Ford, birçok rakip benzer taahhütlerden geri adım atarken bile, 2050’ye kadar tam karbon nötrlüğüne ulaşmayı hedeflediğini doğruladı. Üretici, toplam karbondioksit emisyonlarının yüzde 95’inin geldiği üç öncelikli alana—araçların kullanım aşaması, tedarikçi ağı ve üretim tesisleri—odaklanıyor. Etkinin en yoğun hissedildiği yere yönelmek, gerçek değişimin kayda geçebileceği noktayı hedeflemek anlamına geliyor; bu da yaklaşımın pratik sonuç üretmeye odaklı olduğuna işaret ediyor.

Ford’un sürdürülebilirlikten sorumlu başkan yardımcısı Bob Holycross’a göre şirket, 2017’den bu yana sera gazı emisyonlarını yüzde 49 azalttı; dolaylı emisyonlar (Kapsam 3) ise yüzde 16 geriledi. 2026 itibarıyla Michigan’daki tüm tesisler yüzde 100 karbon içermeyen elektrikle çalışacak. Bu rakamlar, ilerlemenin makyajdan ibaret olmadığını, elde tutulur nitelikte olduğunu gösteriyor.

Bu çerçevede Ford, Volvo ve Stellantis’in de aralarında olduğu pek çok markanın 2030’a kadar tam elektrifikasyon planlarını bırakmasına karşın, hibrit ve elektrikli modellere daha da fazla ağırlık veriyor. Dengeli bir ürün gamı, yeni güç aktarma sistemlerine farklı hızlarda geçiş yapan müşteriler için akılcı bir köprü işlevi görebilir.

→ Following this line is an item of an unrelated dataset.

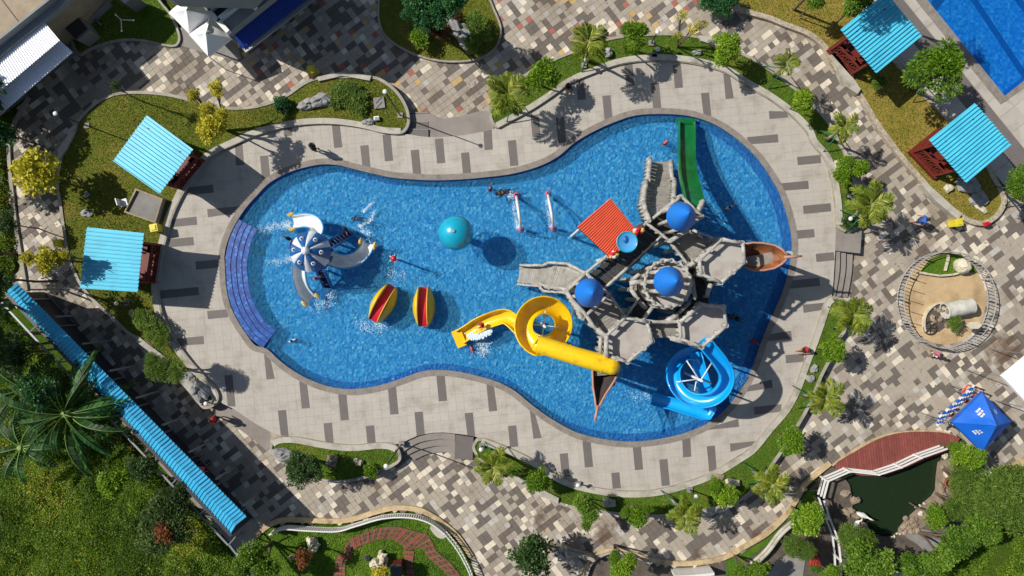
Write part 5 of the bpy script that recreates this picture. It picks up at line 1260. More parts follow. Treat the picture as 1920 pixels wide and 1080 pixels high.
for k in range(26):
    a = random.uniform(0, 6.28); r = random.uniform(.95, 1.2)
# ================================================================ vegetation
def leaves(cent, dirs, L, Wd, rng, droop=.25, fold=.0):
    """diamond shaped leaves: N x 3 centres and directions -> verts, quads"""
    N = len(cent); d = dirs / np.linalg.norm(dirs, axis=1, keepdims=True)
    r = rng.normal(size=(N, 3)); s = np.cross(d, r); s /= np.linalg.norm(s, axis=1, keepdims=True) + 1e-9
    # turn the blades roughly face-up
    up = np.array([0, 0, 1.0]); s2 = np.cross(d, up + .7 * r); s2 /= np.linalg.norm(s2, axis=1, keepdims=True) + 1e-9
    s = s2; L = L * rng.uniform(.7, 1.3, (N, 1)); Wd = Wd * rng.uniform(.7, 1.3, (N, 1))
    a = cent; m = cent + d * L * .5; t = cent + d * L + np.array([0, 0, -1.0]) * L * droop
    V = np.stack([a, m + s * Wd, t, m - s * Wd], 1).reshape(-1, 3)
    F = np.arange(4 * N).reshape(-1, 4); return V, F
def crown_mesh(name, seed, material, nclump=26, nleaf=90, leaf=.13, wid=.045, flat=.75, cr=.3, holes=.0, rosette=False):
    rng = np.random.default_rng(seed); VV = []; FF = []; TT = []; o = 0; n = 0
    pts = []
    for k in range(nclump * 6):
        if len(pts) >= nclump: break
        a = rng.uniform(0, 2 * PI); u = rng.uniform(-.25, 1); rr_ = math.sqrt(max(0, 1 - max(u, 0) ** 2)) * rng.uniform(.35 if u < .3 else .15, .80)
        lob = 1 + .16 * math.sin(3 * a + seed) + .1 * math.sin(5 * a + 2 * seed)
        p = np.array([rr_ * math.cos(a) * lob, rr_ * math.sin(a) * lob, (u * .75 if u > 0 else u * .5) * flat])
        if all(np.linalg.norm(p - q) > cr * .62 for q in pts): pts.append(p)
    for p in pts:
        c = cr * rng.uniform(.7, 1.25); N = int(nleaf * (c / cr) ** 2)
        v = rng.normal(size=(N, 3)); v /= np.linalg.norm(v, axis=1, keepdims=True)
        v[:, 2] = np.abs(v[:, 2]) * .9 - .15
        cen = p + v * c * (rng.uniform(.25, 1, (N, 1)) ** .6) * np.array([1, 1, .8]); d = v + rng.normal(size=(N, 3)) * (.25 if rosette else .6)
        V, F = leaves(cen, d, leaf, wid, rng); VV.append(V); FF.append(F + o); o += len(V)
        TT.append(np.clip(rng.normal(.5 + rng.uniform(-.14, .14), .16, N), 0, 1))
    return rawmesh(name, np.vstack(VV), np.vstack(FF), material, tint=np.concatenate(TT), parent=False)
CM = {}
def crowns(kind):
    if kind in CM: return CM[kind]
    sp = dict(green=('lf_green', 30, 95, .15, .05, .85, .30), mid=('lf_mid', 28, 90, .16, .05, .85, .32), yellow=('lf_yellow', 26, 62, .17, .06, .8, .3), dark=('lf_dark', 34, 90, .12, .045, .8, .3),
              sea=('lf_blue', 34, 90, .15, .045, .8, .3), shrub=('lf_shrub', 60, 60, .085, .035, .55, .2), brown=('lf_brown', 16, 70, .14, .05, .8, .3), maroon=('lf_maroon', 18, 70, .13, .05, .5, .3),
              willow=('lf_willow', 30, 120, .24, .022, .6, .34), big=('lf_green', 40, 110, .12, .028, .7, .24), low=('lf_willow', 30, 70, .13, .04, .3, .26), bush=('lf_green', 20, 80, .2, .06, .7, .36), sparse=('lf_yellow', 9, 45, .17, .05, .5, .24), grey=('lf_dark', 8, 50, .2, .05, .5, .26))[kind]
    CM[kind] = [crown_mesh('foliage', 11 * len(CM) + k + 3, M[sp[0]], sp[1], sp[2], sp[3], sp[4], sp[5], sp[6], rosette=(kind == 'big')) for k in range(3)]
    return CM[kind]
TRUNKS = []
def trunk_mesh(seed, m):
    rr = random.Random(seed); mb = MB(); mb.tube([(0, 0, 0), (rr.uniform(-.04, .04), rr.uniform(-.04, .04), .35), (rr.uniform(-.06, .06), rr.uniform(-.06, .06), .7), (0, 0, 1)], [.07, .055, .045, .035], 7, wob=.1)
    for k in range(5):
        a = 2 * PI * k / 5 + rr.uniform(-.4, .4); z = rr.uniform(.5, .85); mb.tube([(0, 0, z), (.14 * math.cos(a), .14 * math.sin(a), z + .2), (.34 * math.cos(a), .34 * math.sin(a), z + .38)], [.035, .025, .012], 5, wob=.1)
    me = bpy.data.meshes.new('trunk'); me.from_pydata(mb.v, [], mb.f); me.materials.append(m); me.update(); return me
TRUNKS = [trunk_mesh(k, M['bark']) for k in range(3)]; TRP = [trunk_mesh(k + 9, M['palebark']) for k in range(2)]
tcount = [0]
def tree(px, py, rp, h, kind, label, group=None, zb=0.05, name=None, cat='tree', blobs=None, lean=None, stakes=False, sqz=1.0):
    tcount[0] += 1; k = tcount[0]
    c = P(px, py, h); R = rp * S * (1 - h / H); base = Vector((c.x, c.y, zb))
    if lean: q = P(lean[0], lean[1], zb); base = Vector((q.x, q.y, zb))
    t = thing(name or ('bush' if cat == 'bush' else kind + '_tree' if kind in ('yellow', 'willow') else 'garden_tree'), label, cat, base, group)
    me = crowns(kind)
    for bx, by, br in (blobs or [(px, py, rp)]):
        cc = P(bx, by, h); r2 = br * S * (1 - h / H); o = bpy.data.objects.new('foliage' if cat == 'bush' else 'crown', me[(k + int(bx)) % 3]); COL.objects.link(o); o.parent = t
        sz = r2 if cat == 'bush' else r2
        o.location = (cc.x - base.x, cc.y - base.y, h - zb - .25 * r2); o.scale = (r2, r2 * random.uniform(.9, 1.05), r2 * sqz * random.uniform(.9, 1.1)); o.rotation_euler = (0, 0, random.uniform(0, 6.28))
        if cat == 'tree':
            g = h - zb; o2 = bpy.data.objects.new('trunk', random.choice(TRUNKS)); COL.objects.link(o2); o2.parent = t
            v = Vector((cc.x - base.x, cc.y - base.y, g - .1 * r2)); o2.rotation_euler = v.to_track_quat('Z', 'Y').to_euler(); o2.scale = (max(.6, R), max(.6, R), v.length)
    if stakes:
        for a in (0.5, 2.6, 4.7):
            mb = MB(); mb.tube([(base.x + .7 * math.cos(a), base.y + .7 * math.sin(a), zb), (base.x + .06 * math.cos(a), base.y + .06 * math.sin(a), zb + 1.3)], .03, 5); mb.build('stake', M['stake'], t)
    return t
def bush(px, py, rp, h, kind, label, name='bush', zb=.1, cat='bush', sqz=1.0, blobs=None): return tree(px, py, rp, h, kind, label, zb=zb, cat='bush', name=name, sqz=sqz, blobs=blobs)
# --- yellow leaved trees on the left
tree(62, 326, 45, 2.6, 'yellow', 'round yellow leaved tree beside the shaded path at the far left, the upper of two', zb=-.3)
tree(85, 487, 30, 4.2, 'yellow', 'smaller yellow leaved tree with a side tuft, left of the lower left blue shelter', zb=-.2, blobs=[(90, 487, 31), (50, 484, 14), (120, 478, 12)])
tree(396, 235, 34, 3.2, 'yellow', 'tall yellow tree with several tufts beside the upper left blue shelter', zb=.1, lean=(425, 245), blobs=[(395, 238, 33), (362, 178, 15), (404, 164, 17), (416, 214, 16), (388, 205, 16)])
# --- clipped green trees round the pool
tree(1192, 66, 27, 2.3, 'green', 'round bright green tree at the top of the upper planting strip', blobs=[(1194, 62, 26), (1178, 52, 14), (1186, 90, 15)])
tree(1368, 88, 29, 2.4, 'green', 'round bright green tree at the top right bend of the planting strip', blobs=[(1369, 84, 28), (1358, 104, 20)])
tree(1021, 140, 33, 2.2, 'green', 'broad bright green tree above the left end of the upper planting strip')
tree(1507, 187, 24, 2.0, 'green', 'small round green tree on the planting strip near the rubble stone edging')
tree(1592, 320, 27, 1.9, 'green', 'green double-headed tree above the palm near the right steps', blobs=[(1582, 326, 22), (1611, 315, 21), (1590, 305, 15)])
tree(1563, 658, 26, 2.2, 'bush', 'bright green ball-shaped tree right of the pool, below the right steps', sqz=.9)
tree(1486, 829, 28, 2.0, 'green', 'bright green tree on the lower planting strip left of the timber deck')
tree(1357, 926, 27, 1.9, 'green', 'green tree over the curved seat wall at the bottom of the planting strip', blobs=[(1362, 930, 25), (1342, 912, 16)])
tree(1196, 969, 23, 2.0, 'green', 'small green tree leaning over the bottom kerb, right of the stained paving', blobs=[(1196, 970, 22), (1213, 954, 12), (1172, 962, 11)])
tree(1098, 952, 26, 2.2, 'mid', 'light green tree with a drooping tuft over the stained paving', blobs=[(1093, 944, 22), (1106, 968, 18), (1100, 985, 11)])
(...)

Şirket, nötrlük hedefinden sapmanın itibarına ciddi zarar vereceğini kabul ediyor. Ford, kirliliği sloganlarla değil somut önlemlerle azaltabileceğini kanıtlamayı ve sektörün daha geniş bir kısmı geri çekilirken dahi rotasını korumayı amaçladığını belirtiyor. Bu, vitrine değil icraata öncelik veren bir duruş.